Lolita a vu le jour il y a cinquante ans : c’est en 1955 que le texte commença à circuler, sous le manteau bien entendu. Il fallut attendre plusieurs années avant que le livre ne pût être édité, et ce n’est qu’en 1959 que Gallimard en diffusa largement la traduction française.

Cette sortie, sans les moyens barnumesques d’aujourd’hui, et dont Houellebecq put largement bénéficier, fit grand bruit et était, d’une certaine façon, plus croustillante, parce que les instances morales s’affichaient plus explicitement, et que dès lors le débat était plus ouvert. La pensée unique sévissait moins aussi, la correction politique et idéologique faisait moins de ravages. Bref, le confort intellectuel était moins répandu, même si quelques vigilants témoins, comme Marcel Aymé, le voyaient déjà se profiler…

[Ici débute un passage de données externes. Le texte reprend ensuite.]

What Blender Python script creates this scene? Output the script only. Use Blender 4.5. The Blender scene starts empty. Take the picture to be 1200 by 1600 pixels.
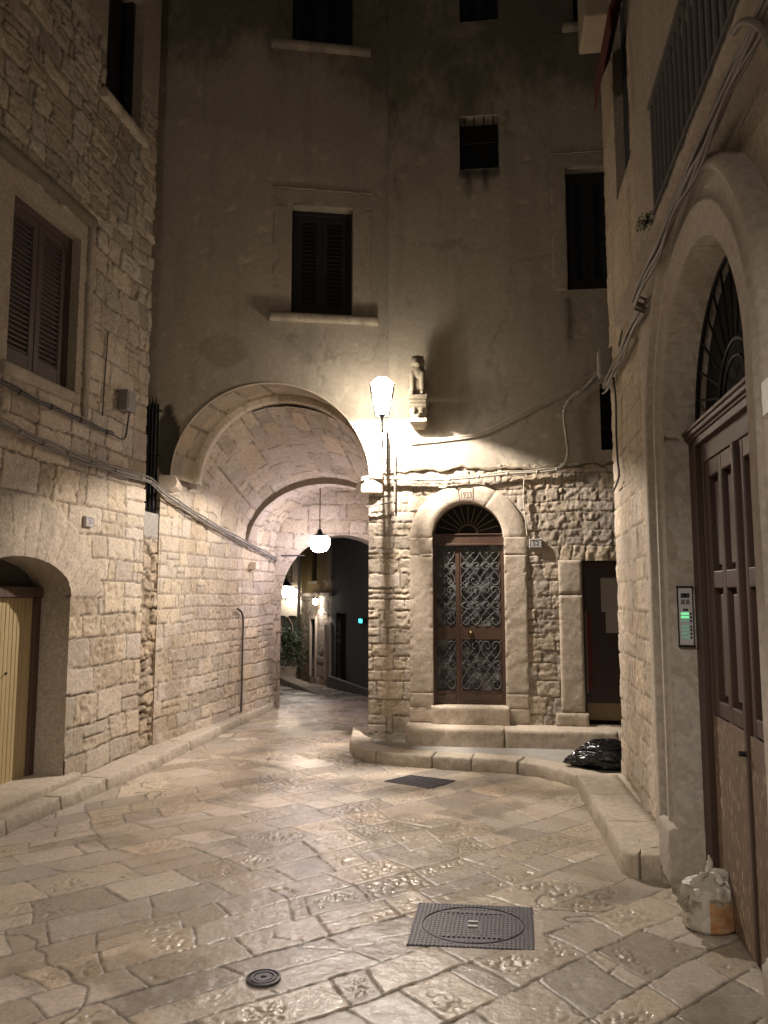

Les Lolitas, de nos jours, ne se comptent plus. La règle impérieuse du droit inextinguible à la jeunesse font que si elles se recrutent dès la maternelle, elles prétendent ne jamais dételer et les progrès des sciences et techniques ne font qu’encourager ce bel acharnement. Ce qui explique peut-être que ce numéro de Marginales soit aussi copieux. Très clairement, Nabokov, auteur par ailleurs d’une œuvre monumentale qui au surplus fut écrite dans deux des plus importantes langues de la culture occidentale, a touché, avec ce livre, un point hypersensible de notre inconscient collectif. C’est à travers ce genre d’intuition et par le biais de ce type de figure à la fois fascinante et incernable que de grands écrivains défient le temps : elles s’appellent Cosette, Emma, Eugénie, Nana, Irina ou Lolita et elles jalonnent l’histoire des lettres de leurs séductions, de leurs mystères et de leurs périls. Souvent, elles inspirent d’autres créateurs que ceux qui les ont initialement conçues. La preuve par les pages qui vont suivre. Lolita, c’est beaucoup plus que la Lolita de Nabokov, n’empêche qu’il gardera à tout jamais le mérite et le génie d’avoir été le premier à l’avoir capturée dans son filet de chasseur de papillons. Même si pour son malheur cet arbrisseau tentateur nous cache par trop la fabuleuse forêt aux sortilèges qu’est son œuvre.